Repeal of the Car Tax & the Surplus

With the projected state revenues now expected to exceed expenditures by some $1.2 billion, some members of Virginia's House of Delegates have proposed completing the phase-out of the car tax. Today's Richmond Times-Dispatch reports "A plan to grant full car-tax relief over six years sailed through the GOP-dominated House Appropriations Committee (Wednesday) night on a 12-7 vote.

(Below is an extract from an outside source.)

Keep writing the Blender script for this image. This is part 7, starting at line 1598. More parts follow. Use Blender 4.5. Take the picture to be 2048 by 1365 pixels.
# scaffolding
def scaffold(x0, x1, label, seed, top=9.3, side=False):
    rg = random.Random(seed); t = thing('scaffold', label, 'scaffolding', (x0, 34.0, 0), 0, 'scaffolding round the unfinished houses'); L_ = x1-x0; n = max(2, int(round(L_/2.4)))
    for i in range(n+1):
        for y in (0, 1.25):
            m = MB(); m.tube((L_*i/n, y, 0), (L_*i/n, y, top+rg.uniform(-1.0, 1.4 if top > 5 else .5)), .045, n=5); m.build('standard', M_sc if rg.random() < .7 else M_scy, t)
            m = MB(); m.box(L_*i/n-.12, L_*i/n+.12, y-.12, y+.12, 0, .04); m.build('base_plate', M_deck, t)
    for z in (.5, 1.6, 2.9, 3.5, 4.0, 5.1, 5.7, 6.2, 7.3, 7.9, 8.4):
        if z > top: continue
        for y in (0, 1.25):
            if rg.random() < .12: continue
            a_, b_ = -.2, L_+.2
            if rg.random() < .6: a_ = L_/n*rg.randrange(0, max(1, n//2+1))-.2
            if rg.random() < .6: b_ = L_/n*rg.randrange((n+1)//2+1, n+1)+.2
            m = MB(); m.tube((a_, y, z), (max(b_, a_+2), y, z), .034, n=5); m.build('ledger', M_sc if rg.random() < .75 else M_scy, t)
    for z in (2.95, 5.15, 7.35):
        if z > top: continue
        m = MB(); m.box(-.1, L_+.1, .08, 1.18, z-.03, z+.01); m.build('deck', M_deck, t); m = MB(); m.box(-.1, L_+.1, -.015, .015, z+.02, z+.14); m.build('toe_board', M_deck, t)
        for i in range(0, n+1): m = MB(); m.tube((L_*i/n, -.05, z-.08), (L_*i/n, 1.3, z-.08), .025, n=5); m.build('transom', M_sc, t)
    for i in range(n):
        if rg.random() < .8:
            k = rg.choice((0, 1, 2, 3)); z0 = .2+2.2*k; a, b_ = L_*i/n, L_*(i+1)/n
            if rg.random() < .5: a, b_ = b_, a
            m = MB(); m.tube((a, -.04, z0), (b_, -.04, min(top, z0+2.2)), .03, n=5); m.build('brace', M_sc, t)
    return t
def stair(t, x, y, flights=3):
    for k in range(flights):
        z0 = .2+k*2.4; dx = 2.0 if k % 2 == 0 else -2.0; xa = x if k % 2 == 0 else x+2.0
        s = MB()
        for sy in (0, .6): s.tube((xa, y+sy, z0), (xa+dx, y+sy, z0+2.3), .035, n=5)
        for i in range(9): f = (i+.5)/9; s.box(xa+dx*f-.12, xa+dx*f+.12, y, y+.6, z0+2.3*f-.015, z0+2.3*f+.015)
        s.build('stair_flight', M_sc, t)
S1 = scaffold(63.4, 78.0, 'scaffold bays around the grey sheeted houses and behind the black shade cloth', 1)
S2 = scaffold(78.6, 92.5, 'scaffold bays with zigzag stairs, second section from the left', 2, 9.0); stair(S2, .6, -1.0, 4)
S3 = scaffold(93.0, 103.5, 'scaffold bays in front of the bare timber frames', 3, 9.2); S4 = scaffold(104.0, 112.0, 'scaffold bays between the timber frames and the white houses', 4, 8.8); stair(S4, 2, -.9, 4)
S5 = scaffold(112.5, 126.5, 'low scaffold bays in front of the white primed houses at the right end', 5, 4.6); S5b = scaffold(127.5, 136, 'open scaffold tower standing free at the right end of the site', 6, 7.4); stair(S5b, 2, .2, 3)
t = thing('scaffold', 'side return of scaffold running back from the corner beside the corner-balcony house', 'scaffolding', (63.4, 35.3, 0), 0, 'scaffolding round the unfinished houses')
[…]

The vote was generally along party lines." However, the paper reported that Governor Mark Warner (D) and the Senate "have cast a cold eye on the plan." The paper quoted the sponsor of HB 1654, Delegate Scott Lingamfelter (R) saying, "Essentially it takes the car-tax relief program and puts it back on track." [Note that the summary of HB 1654 shows the vote total as 12-8, and the Washington Post's story on this is here.]

February 02, 2005

Not Happy with Your Property Assessment?

A few days ago, we noted that taxpayers who believe the county assessor's office has improperly assessed their residences have until March 1 to file a 'departmental' appeal, and until April 15 to file an appeal to the Board of Equalization of Real Estate Assessments (usually referred to simply as the Board of Equalization or BoE). Should you also be looking for help in filing your appeal, one place to turn to for help is a short booklet from the National Taxpayers Union, which provides "step-by-step" help in fighting unfair assessments. In addition, one group in Virginia is interested in changing Virginia's system of property tax assessments -- Votors Over-Taxed on Residences (VOTORs).